### TASK GOAL
Where a line in the listing contains the string "pixels", copy that line out.

— start of THE INPUT —

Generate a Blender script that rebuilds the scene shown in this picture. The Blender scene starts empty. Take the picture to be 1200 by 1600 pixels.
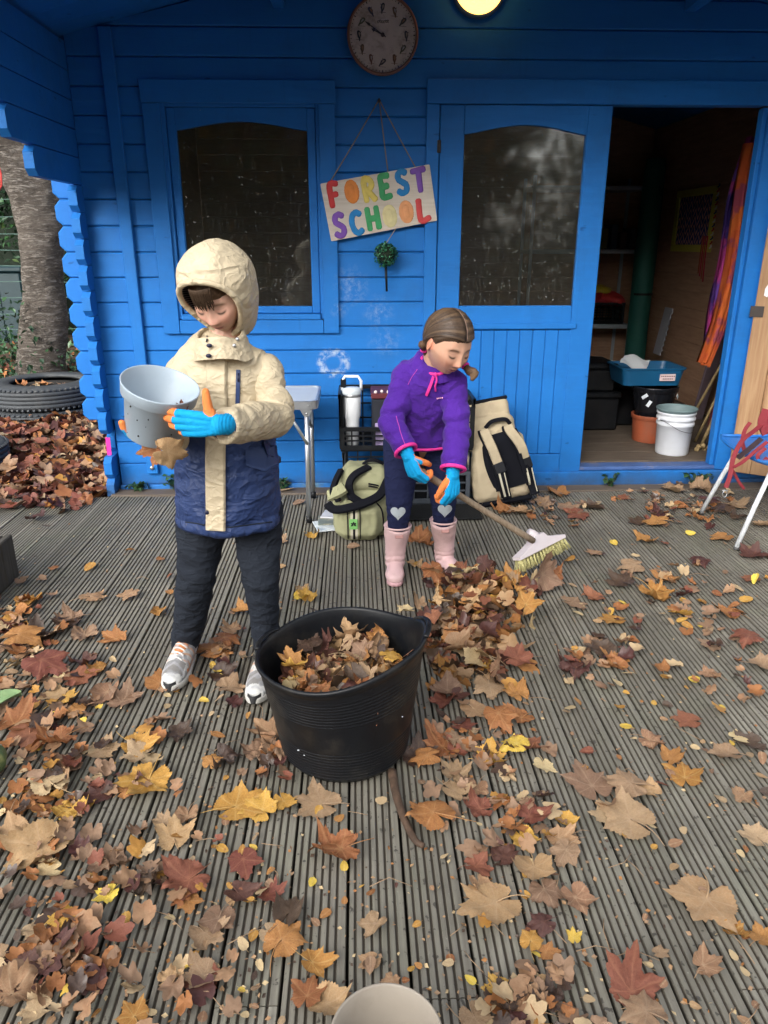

— end of THE INPUT —
— start of THE INPUT —

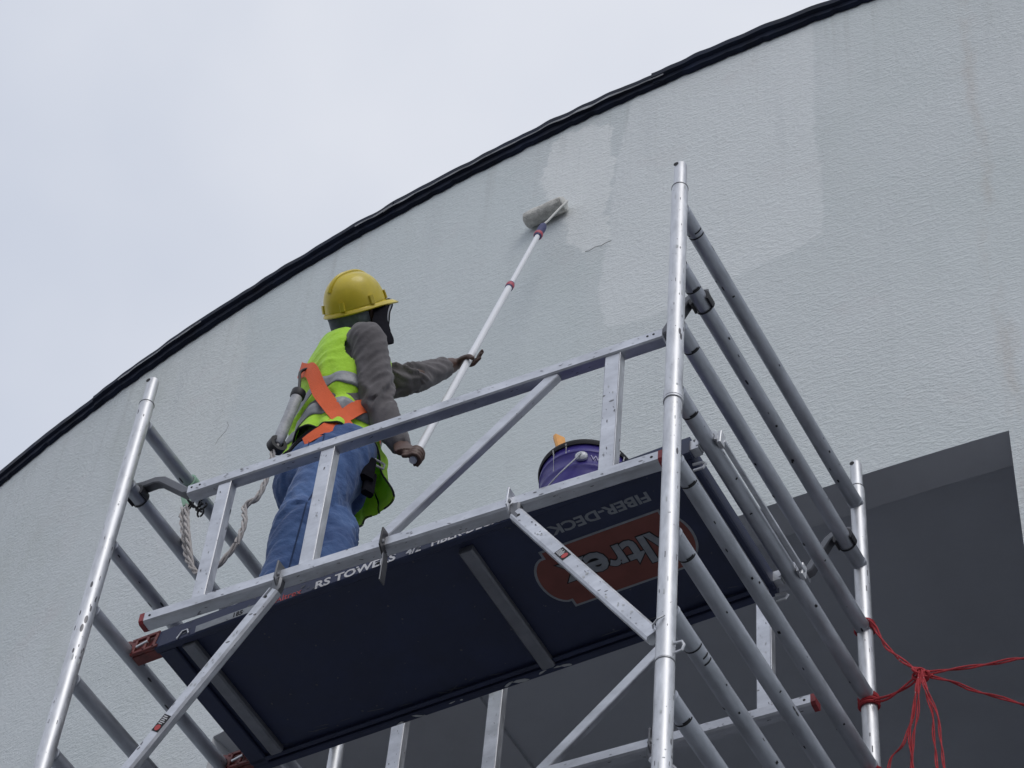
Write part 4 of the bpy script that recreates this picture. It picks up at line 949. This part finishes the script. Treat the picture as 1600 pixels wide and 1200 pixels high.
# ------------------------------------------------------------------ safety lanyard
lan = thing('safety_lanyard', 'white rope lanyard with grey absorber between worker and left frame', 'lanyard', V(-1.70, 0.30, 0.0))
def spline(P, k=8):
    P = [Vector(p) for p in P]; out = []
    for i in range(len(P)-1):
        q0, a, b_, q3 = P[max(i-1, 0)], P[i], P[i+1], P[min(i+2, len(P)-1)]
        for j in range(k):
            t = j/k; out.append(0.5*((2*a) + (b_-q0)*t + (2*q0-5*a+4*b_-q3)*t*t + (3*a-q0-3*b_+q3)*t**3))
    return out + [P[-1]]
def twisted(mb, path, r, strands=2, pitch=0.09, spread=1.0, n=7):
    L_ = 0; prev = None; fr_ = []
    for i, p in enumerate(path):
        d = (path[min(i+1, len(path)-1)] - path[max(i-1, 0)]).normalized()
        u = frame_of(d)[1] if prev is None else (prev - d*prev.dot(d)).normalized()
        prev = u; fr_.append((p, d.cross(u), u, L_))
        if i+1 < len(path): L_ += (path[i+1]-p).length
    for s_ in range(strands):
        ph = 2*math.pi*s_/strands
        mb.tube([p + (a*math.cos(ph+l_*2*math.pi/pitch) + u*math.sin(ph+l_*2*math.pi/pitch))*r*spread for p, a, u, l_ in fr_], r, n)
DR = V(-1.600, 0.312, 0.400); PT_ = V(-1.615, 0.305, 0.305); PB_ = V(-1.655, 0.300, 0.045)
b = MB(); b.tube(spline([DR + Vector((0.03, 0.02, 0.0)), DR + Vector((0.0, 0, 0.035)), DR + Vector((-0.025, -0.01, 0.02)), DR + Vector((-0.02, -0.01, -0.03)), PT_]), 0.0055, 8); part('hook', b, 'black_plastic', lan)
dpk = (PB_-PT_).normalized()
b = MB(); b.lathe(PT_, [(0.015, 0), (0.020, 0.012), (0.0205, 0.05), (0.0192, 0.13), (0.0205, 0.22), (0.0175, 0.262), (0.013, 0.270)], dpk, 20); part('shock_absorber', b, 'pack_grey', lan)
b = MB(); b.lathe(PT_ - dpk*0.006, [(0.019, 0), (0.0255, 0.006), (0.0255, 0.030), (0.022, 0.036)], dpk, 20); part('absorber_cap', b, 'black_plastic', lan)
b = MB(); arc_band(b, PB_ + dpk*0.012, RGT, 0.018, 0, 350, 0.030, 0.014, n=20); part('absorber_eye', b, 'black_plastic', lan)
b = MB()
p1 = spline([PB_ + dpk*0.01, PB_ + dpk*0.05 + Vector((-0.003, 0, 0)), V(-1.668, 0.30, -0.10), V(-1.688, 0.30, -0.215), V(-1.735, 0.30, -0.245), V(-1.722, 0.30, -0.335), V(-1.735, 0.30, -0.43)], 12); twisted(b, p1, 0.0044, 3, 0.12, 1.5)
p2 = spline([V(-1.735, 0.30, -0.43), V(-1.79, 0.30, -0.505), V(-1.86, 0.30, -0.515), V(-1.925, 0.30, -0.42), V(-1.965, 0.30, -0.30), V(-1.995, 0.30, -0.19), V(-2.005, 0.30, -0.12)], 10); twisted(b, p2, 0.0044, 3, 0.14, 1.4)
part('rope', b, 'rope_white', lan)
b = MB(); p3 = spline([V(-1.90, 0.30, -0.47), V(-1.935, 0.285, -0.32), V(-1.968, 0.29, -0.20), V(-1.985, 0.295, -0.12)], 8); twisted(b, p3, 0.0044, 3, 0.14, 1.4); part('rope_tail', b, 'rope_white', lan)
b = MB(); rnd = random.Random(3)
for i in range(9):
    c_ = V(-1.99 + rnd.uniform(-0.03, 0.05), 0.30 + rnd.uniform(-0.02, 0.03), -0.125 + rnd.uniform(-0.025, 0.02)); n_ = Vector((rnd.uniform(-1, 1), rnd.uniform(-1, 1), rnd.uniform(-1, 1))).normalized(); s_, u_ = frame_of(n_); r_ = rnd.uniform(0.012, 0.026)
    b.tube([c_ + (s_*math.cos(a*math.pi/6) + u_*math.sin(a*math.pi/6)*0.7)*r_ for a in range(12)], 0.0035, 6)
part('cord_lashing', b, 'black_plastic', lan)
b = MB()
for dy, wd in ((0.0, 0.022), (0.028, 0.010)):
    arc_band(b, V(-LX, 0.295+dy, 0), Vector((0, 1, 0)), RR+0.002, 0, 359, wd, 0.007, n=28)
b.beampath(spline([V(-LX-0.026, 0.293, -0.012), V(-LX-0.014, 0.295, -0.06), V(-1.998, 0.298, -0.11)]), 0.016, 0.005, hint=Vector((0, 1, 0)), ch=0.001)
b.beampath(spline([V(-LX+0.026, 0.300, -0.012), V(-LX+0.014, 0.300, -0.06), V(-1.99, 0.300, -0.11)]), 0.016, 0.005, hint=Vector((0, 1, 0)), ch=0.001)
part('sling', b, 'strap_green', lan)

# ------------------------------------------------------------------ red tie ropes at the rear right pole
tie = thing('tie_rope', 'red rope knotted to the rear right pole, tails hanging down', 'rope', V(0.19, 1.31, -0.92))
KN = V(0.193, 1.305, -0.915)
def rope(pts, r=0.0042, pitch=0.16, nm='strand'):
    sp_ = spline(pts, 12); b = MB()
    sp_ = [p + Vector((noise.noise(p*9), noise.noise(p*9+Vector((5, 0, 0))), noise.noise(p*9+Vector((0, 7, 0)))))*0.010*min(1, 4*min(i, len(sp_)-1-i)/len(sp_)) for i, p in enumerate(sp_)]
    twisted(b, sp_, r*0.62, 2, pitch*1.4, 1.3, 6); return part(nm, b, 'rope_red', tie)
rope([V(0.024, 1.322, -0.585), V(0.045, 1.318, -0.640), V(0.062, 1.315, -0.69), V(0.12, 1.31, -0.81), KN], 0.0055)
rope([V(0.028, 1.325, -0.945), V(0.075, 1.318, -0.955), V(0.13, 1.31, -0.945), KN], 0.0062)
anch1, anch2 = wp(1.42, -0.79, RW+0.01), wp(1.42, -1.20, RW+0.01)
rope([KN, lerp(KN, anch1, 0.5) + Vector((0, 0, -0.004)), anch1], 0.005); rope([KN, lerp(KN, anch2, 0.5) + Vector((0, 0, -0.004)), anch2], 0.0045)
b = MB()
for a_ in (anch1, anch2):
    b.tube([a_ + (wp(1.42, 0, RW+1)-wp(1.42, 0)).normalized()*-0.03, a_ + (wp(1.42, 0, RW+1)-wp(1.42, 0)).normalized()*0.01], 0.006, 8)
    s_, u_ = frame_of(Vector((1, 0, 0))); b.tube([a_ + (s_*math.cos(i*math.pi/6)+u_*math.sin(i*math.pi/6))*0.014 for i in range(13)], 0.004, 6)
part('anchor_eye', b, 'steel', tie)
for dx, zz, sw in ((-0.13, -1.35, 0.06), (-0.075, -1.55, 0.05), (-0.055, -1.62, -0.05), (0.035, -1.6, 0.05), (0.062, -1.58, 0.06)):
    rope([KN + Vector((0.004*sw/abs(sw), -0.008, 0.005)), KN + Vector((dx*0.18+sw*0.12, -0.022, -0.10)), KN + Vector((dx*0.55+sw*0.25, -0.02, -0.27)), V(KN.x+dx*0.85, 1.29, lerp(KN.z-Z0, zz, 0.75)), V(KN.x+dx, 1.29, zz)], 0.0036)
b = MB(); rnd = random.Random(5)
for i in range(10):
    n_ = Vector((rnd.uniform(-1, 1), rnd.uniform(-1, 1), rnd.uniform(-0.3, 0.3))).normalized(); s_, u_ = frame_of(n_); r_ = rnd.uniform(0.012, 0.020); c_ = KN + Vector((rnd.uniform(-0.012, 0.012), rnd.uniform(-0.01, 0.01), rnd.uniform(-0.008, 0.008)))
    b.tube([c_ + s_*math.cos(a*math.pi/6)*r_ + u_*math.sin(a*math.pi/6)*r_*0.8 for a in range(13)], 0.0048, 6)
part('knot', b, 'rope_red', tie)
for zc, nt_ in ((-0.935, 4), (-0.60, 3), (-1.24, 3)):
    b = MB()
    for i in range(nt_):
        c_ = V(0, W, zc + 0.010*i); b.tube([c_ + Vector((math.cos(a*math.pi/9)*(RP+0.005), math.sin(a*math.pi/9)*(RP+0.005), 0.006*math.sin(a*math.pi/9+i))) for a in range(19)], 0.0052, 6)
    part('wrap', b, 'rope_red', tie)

— end of THE INPUT —

### THE RESPONSE
Generate a Blender script that rebuilds the scene shown in this picture. The Blender scene starts empty. Take the picture to be 1200 by 1600 pixels.
Write part 4 of the bpy script that recreates this picture. It picks up at line 949. This part finishes the script. Treat the picture as 1600 pixels wide and 1200 pixels high.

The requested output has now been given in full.